State v. Jessica Ann Stofflet, 2014AP823-CR, 10/16/14, District 4 (one-judge decision, ineligible for publication); case activity

The court of appeals held that the officer who stopped Stofflet’s vehicle and conducted a preliminary breath test had probable cause to believe she was committing OWI.

The officer observed that she had deviated within her lane, swerved over the fog line, varied her speed, swerved into the left lane, engaged in hard braking and slowed to 35 mph in a 65 mph zone. It was 4:30 a.m.  Her car smelled of alcohol. Her speech was slow or slurred. Her right eye was bloodshot and glassy, and she admitted that she had consumed a couple of drinks earlier that evening.
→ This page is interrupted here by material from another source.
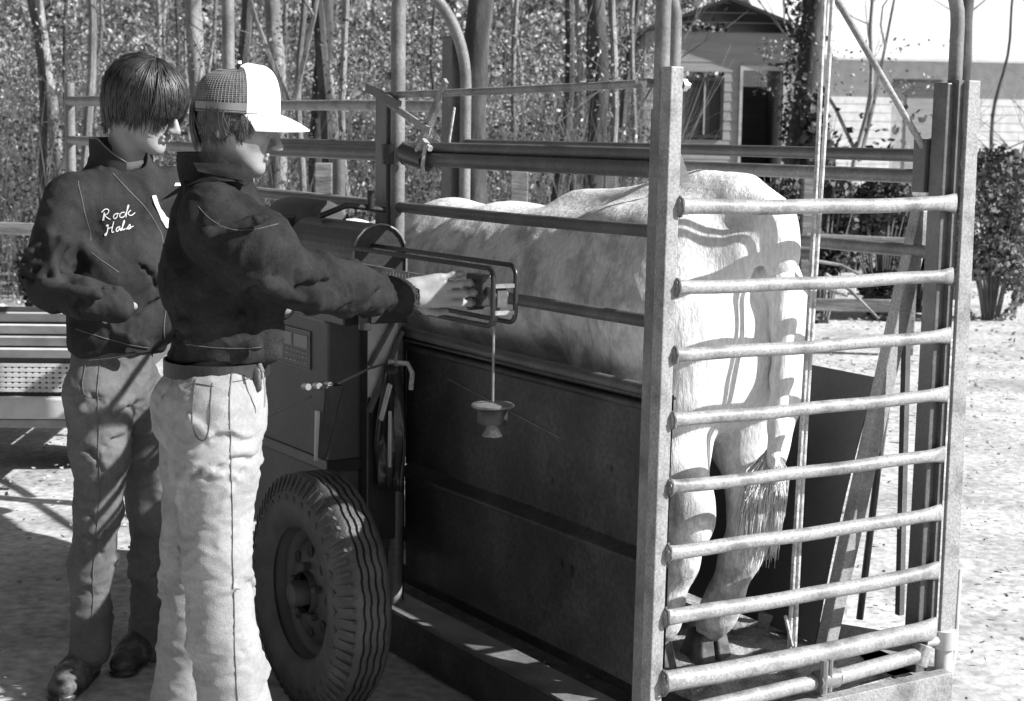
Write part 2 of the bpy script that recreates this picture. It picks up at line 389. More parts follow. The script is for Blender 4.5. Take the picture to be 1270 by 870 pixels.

Stofflet is employed as a dancer at a bar. She argued that she was afraid that she was being stalked or followed as she drove home on a semi-rural road.  The court of appeals held that these facts added to, rather than subtracted from probable cause:

While it might be reasonable to slow down a bit to see if a following vehicle will pass, Stofflet’s hard braking and excessively slow speed were likely indicative of intoxicated driving. That is to say, a reasonable officer could view Stofflet’s statement about a stalker as a quickly made-up and poor excuse for obviously suspicious driving behavior. And, of course, if the facts support a reasonable inference of unlawful conduct, the officer is entitled to draw that inference “notwithstanding the existence of other innocent inferences that could be drawn.” See State v. Anderson, 155 Wis. 2d 77, 84, 454 N.W.2d 763 (1990).